▶ [3D scene scripts]:
##########

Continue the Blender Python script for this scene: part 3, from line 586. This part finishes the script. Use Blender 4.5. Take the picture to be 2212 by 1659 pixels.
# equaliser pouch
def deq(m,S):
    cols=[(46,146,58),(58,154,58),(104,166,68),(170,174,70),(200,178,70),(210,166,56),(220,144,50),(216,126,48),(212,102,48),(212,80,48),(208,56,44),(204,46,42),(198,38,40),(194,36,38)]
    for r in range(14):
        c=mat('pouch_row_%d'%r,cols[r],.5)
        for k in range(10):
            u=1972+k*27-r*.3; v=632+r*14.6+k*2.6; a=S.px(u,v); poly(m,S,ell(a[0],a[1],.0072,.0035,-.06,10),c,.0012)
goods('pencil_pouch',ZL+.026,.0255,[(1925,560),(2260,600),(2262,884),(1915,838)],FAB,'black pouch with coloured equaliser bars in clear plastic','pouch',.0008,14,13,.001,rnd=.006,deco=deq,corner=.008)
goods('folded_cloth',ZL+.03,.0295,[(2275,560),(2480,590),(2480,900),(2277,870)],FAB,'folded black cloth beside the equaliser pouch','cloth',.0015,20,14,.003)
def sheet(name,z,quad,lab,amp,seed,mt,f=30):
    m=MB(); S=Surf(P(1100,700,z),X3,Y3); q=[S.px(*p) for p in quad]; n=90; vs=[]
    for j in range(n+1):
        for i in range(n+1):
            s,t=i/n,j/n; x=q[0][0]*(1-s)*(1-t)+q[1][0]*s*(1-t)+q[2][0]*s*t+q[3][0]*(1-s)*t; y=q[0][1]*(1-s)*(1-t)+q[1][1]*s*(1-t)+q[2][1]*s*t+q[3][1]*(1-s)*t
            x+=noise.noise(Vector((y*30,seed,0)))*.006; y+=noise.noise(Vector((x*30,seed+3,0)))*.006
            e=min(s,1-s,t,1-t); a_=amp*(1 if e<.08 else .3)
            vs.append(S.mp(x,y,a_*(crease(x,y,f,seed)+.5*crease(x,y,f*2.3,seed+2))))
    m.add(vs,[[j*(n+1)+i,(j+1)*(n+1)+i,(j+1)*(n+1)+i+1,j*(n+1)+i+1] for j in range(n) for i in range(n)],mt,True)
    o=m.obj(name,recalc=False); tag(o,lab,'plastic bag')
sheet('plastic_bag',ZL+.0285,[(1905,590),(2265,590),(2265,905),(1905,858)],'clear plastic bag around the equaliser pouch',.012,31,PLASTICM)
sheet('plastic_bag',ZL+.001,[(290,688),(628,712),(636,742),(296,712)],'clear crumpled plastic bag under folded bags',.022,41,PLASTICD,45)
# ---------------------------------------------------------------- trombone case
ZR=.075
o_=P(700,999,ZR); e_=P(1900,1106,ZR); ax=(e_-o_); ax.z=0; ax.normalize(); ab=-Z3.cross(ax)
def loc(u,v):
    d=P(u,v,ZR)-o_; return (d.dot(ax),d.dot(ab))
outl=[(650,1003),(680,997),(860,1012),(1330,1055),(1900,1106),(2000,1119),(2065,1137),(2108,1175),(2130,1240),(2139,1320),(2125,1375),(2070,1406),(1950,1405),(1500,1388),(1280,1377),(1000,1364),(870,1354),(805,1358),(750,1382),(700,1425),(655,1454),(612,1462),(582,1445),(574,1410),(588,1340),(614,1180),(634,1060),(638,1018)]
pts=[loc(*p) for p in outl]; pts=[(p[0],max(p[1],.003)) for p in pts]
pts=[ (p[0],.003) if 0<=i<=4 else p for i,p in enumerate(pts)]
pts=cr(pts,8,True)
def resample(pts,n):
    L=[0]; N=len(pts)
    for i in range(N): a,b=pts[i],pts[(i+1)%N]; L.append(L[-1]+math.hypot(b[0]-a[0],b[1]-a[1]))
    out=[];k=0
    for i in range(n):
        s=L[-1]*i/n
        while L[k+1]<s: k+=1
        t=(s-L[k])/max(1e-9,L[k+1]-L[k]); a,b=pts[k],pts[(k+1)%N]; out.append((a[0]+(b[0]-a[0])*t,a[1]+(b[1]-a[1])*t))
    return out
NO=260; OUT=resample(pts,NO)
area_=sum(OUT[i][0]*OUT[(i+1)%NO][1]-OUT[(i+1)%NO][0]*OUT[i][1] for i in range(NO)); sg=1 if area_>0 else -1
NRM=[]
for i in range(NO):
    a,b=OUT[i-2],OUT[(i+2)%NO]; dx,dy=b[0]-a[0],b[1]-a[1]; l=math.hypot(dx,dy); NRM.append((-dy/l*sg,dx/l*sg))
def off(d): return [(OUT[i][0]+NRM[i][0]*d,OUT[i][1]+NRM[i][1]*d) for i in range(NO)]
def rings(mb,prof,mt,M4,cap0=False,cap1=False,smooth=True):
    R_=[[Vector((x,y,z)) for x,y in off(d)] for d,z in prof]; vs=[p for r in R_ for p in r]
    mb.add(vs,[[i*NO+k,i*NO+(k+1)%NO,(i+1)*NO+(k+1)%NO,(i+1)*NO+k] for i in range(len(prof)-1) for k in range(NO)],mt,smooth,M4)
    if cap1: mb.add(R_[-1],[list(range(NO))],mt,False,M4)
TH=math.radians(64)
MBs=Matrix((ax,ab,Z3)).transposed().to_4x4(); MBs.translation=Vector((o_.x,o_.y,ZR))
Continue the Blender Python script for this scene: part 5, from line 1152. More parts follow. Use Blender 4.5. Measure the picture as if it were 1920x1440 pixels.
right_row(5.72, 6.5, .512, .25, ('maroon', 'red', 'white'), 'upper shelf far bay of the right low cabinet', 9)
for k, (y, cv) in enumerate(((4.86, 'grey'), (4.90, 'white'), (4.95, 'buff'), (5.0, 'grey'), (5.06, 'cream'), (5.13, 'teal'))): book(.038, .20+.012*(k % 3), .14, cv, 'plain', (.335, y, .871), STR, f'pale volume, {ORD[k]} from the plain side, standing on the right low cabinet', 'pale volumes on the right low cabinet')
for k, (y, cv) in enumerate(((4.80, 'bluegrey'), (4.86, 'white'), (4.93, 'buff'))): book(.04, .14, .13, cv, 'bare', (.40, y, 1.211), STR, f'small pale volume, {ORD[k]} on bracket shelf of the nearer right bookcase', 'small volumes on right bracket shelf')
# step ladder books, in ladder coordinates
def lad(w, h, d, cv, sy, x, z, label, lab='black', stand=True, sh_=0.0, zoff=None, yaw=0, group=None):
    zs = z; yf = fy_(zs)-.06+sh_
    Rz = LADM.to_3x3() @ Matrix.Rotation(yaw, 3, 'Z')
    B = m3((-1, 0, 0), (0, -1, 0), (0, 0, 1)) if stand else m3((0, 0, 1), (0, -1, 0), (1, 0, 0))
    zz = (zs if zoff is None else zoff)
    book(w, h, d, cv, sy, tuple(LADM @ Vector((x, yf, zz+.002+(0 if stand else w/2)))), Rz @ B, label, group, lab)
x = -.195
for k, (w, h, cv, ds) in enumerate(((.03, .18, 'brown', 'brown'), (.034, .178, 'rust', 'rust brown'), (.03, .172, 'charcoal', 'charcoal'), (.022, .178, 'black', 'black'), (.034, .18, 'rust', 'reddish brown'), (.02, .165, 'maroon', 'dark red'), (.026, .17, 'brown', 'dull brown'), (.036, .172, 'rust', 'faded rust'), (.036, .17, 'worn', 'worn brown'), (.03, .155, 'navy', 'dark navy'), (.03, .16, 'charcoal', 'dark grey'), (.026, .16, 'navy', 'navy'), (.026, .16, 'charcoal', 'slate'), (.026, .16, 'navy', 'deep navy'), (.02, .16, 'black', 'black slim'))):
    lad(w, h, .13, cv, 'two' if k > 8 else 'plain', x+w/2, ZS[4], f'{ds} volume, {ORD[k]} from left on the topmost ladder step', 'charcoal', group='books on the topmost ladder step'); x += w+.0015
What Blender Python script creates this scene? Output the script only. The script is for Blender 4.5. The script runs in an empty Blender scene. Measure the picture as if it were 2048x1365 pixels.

##########

▶ [GIVEN INSTRUCTION]: Scan the data above and copy every line with "from" in it.

▶ [SOLUTION]:
Continue the Blender Python script for this scene: part 3, from line 586. This part finishes the script. Use Blender 4.5. Take the picture to be 2212 by 1659 pixels.
Continue the Blender Python script for this scene: part 5, from line 1152. More parts follow. Use Blender 4.5. Measure the picture as if it were 1920x1440 pixels.
for k, (y, cv) in enumerate(((4.86, 'grey'), (4.90, 'white'), (4.95, 'buff'), (5.0, 'grey'), (5.06, 'cream'), (5.13, 'teal'))): book(.038, .20+.012*(k % 3), .14, cv, 'plain', (.335, y, .871), STR, f'pale volume, {ORD[k]} from the plain side, standing on the right low cabinet', 'pale volumes on the right low cabinet')
    lad(w, h, .13, cv, 'two' if k > 8 else 'plain', x+w/2, ZS[4], f'{ds} volume, {ORD[k]} from left on the topmost ladder step', 'charcoal', group='books on the topmost ladder step'); x += w+.0015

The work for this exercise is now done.